「見ること」や「聞くこと」は同時に生じていなくて、一度に一つのことしか生じていません。
で、どうすれば、それを観察できるのでしょうか?
引用を続けます
見ることや聞くことというものは、その対象に注意が与えられたときにのみ生じます。もし、私たちが注意を与えないならば、対象はいかなる視覚にも音にもならず、見ること、聞くことは生じずに時が過ぎていくでしょう。通常、嗅ぐことが生じるのは、まれです。味わうことは、私たちがものを食べている間にのみ生じます。
見ること、聞くこと、嗅ぐこと、味わうことの場合、瞑想実践者はそれらが生じたときにのみ、気づくことができます。それに対して、身体の感覚は常にあるものです。通常、身体の感覚は、明確かつ常に存在しているものです。

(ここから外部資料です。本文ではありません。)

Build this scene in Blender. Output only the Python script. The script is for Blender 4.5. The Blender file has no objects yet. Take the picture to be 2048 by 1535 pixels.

私たちが座っている間にも、身体のこわばりが触れていると明白に感じられます。
ですから、座っている姿勢に対しても、気づきは集中して注がれるべきであり、その際は、「座っている、座っている、座っている」と気づくようにしてください。
うむ、ポイントは「気づき」ですね。
見ること、聞くことは、気づいているときに生じます。
で、気づきは一度に一つのことしかできないのですね。
日常生活では、よく「妄想」とか「思考」に覆われてしまいますけど。
この覆われた状態って「気づき」が不在の状態なんでしょうね。
で、気づきによって、妄想に気づいて、妄想が生じていることに気づくのでしょうね。
気づいた時点で、妄想に覆われた状態を野放しにするのは仏教徒らしくないので、妄想に対する気づきを継続すべきですね、悪い結果にはならないと思います。
で、マハーシ長老は、ここで更なる実践へと誘ってくださいます。
「見ること」「聞くこと」「嗅ぐこと」「味わうこと」は、気づいたときに生じますけど、それに対して身体の感覚は常にあり、わかりやすいものだと説かれます。
ですから、常に生じている「身体の感覚」から始めてはどうですか?とおしゃっているような気がします。
身体の感覚は常にあるのでいつでも気づきを入れることができます、いろいろな気づきの基礎練習にもなりそうです。
初心者はまず、身体の感覚で、しっかり基礎練習を積んで、その基礎を作ることで「見ること」「聞くこと」、でやっかいな「妄想すること」「思考すること」にもスムースに気づきを入れることができるのではないでしょうか?
私事ですけど、最近、肉体労働が多いので、年齢相応に筋肉痛を感じます、若い頃は気にしなかったですけど、なんていいますか、身体の観察には「よいお年頃」になったのでしょうか?
仏教の実践は、何歳でも、いつでも、どこでも、すぐに始められる、と教えてくれる本です。